もちろん、たんなる露悪趣味でこれを書いているわけではない。本書を最後まで読めば、「私(日本人)は何者か?」という問いを考えるのにこのテーマが避けて通れないことを理解してもらえるだろう。
なお私の考えでは、これから述べることは「中国人」や「韓国・朝鮮人」にもかなりの程度あてはまる。それは日本人の祖先が中国大陸や朝鮮半島からやってきたからであり、「東アジア系」が遺伝的にとてもよく似ているからだ。

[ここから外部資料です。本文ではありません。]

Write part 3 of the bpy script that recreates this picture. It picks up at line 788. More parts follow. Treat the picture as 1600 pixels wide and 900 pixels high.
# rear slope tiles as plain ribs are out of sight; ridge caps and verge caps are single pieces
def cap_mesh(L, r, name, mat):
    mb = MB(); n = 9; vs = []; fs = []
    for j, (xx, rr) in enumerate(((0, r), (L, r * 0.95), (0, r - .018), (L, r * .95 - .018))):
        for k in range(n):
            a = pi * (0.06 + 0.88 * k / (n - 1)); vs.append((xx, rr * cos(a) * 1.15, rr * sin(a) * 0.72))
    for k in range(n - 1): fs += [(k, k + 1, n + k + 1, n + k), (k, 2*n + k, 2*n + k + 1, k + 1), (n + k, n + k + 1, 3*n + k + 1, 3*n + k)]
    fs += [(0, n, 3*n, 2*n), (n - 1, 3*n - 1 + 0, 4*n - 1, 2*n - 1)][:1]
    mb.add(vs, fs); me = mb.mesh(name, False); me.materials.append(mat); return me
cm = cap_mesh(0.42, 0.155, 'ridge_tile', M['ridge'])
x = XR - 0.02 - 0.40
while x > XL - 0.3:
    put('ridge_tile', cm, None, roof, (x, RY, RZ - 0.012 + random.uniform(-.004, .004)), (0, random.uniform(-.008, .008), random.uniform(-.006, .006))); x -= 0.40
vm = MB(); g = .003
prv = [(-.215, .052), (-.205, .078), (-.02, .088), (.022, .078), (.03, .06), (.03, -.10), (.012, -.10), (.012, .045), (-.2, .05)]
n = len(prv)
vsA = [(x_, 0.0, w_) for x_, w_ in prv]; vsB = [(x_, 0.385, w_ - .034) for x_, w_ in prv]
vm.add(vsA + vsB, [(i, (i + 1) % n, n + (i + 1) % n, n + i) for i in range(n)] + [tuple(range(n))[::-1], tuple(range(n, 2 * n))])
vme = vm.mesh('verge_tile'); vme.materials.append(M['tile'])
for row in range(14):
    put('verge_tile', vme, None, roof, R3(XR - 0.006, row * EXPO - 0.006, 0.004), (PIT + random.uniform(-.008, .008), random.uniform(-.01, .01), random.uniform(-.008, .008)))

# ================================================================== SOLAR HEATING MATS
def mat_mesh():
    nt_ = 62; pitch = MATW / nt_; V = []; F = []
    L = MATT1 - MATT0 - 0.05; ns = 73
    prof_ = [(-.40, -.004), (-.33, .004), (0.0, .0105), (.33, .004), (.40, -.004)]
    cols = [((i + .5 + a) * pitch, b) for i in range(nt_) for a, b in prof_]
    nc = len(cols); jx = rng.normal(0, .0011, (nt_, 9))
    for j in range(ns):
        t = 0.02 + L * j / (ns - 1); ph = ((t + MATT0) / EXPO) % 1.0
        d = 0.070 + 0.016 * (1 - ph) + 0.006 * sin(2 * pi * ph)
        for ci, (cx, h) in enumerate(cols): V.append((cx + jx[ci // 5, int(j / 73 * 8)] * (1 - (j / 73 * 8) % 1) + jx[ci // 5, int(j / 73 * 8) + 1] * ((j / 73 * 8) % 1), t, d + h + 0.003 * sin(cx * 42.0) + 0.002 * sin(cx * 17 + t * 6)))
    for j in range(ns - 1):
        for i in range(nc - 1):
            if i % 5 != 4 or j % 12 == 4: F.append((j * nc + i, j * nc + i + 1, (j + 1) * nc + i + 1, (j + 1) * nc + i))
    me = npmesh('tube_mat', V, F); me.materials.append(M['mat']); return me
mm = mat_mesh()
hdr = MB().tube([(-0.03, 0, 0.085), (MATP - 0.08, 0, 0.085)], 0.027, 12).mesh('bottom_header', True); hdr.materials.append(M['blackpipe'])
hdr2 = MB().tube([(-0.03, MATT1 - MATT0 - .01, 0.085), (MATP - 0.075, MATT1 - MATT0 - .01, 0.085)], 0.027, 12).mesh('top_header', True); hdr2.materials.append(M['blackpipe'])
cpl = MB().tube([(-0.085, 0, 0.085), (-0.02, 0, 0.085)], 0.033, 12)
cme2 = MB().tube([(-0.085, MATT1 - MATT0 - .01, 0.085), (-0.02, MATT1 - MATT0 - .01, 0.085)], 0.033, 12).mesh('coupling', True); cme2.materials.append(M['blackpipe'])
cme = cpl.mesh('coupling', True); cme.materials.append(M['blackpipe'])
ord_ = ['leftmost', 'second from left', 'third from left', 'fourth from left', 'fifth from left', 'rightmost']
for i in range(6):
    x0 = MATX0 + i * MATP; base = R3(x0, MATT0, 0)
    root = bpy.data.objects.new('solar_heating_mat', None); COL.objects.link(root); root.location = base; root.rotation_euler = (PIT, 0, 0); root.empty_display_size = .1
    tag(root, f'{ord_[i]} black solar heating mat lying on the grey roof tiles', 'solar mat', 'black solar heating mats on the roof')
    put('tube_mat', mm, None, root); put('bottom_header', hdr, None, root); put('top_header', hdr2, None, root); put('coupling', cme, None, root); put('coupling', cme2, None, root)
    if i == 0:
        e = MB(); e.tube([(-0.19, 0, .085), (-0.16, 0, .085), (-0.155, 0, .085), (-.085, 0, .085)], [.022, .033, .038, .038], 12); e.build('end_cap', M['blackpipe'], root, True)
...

その一方で本書は、「日本はスゴい」という昨今の流行にも合っている。なぜならここでは、「日本人は世界でもっとも“自己家畜化”された特別な民族だ」と述べているのだから。――「自己家畜化」という聞き慣れない用語が本書のテーマだが、それについてはおいおい説明していきたい。
社会科学を「世界を理解するための学問」とするならば、「現代の進化論」はそのもっとも強力なツールだ。コンピュータなどテクノロジーの驚異的な発達を背景に、脳科学や分子遺伝学、ゲーム理論やビッグデータ(統計解析)などの新しい学問と融合して、社会や人間に対する考え方を根底から書き換えつつある。本書で書いていることは、そうした知見をロジカルに展開するとこうなるほかはないという意味で、私たちがやがて行きつく場所を示していると考えている。
私の他の著作と同じく、本書ではできるかぎり証拠(エビデンス)を示すようにしている。日本ではまだあまり理解されていないが、英語圏では一般書でも根拠を示さない主張は議論に値しないと見なされているからだが、煩瑣に思われるなら無視してほしい。
もちろん、本書で提示した「不愉快な仮説」が証拠にもとづいた(エビデンスベースドの)批判によって覆されることもあるだろう。その場合はよろこんで自説を撤回し、世界について、人間についてあらためて考えなおしたいと思う。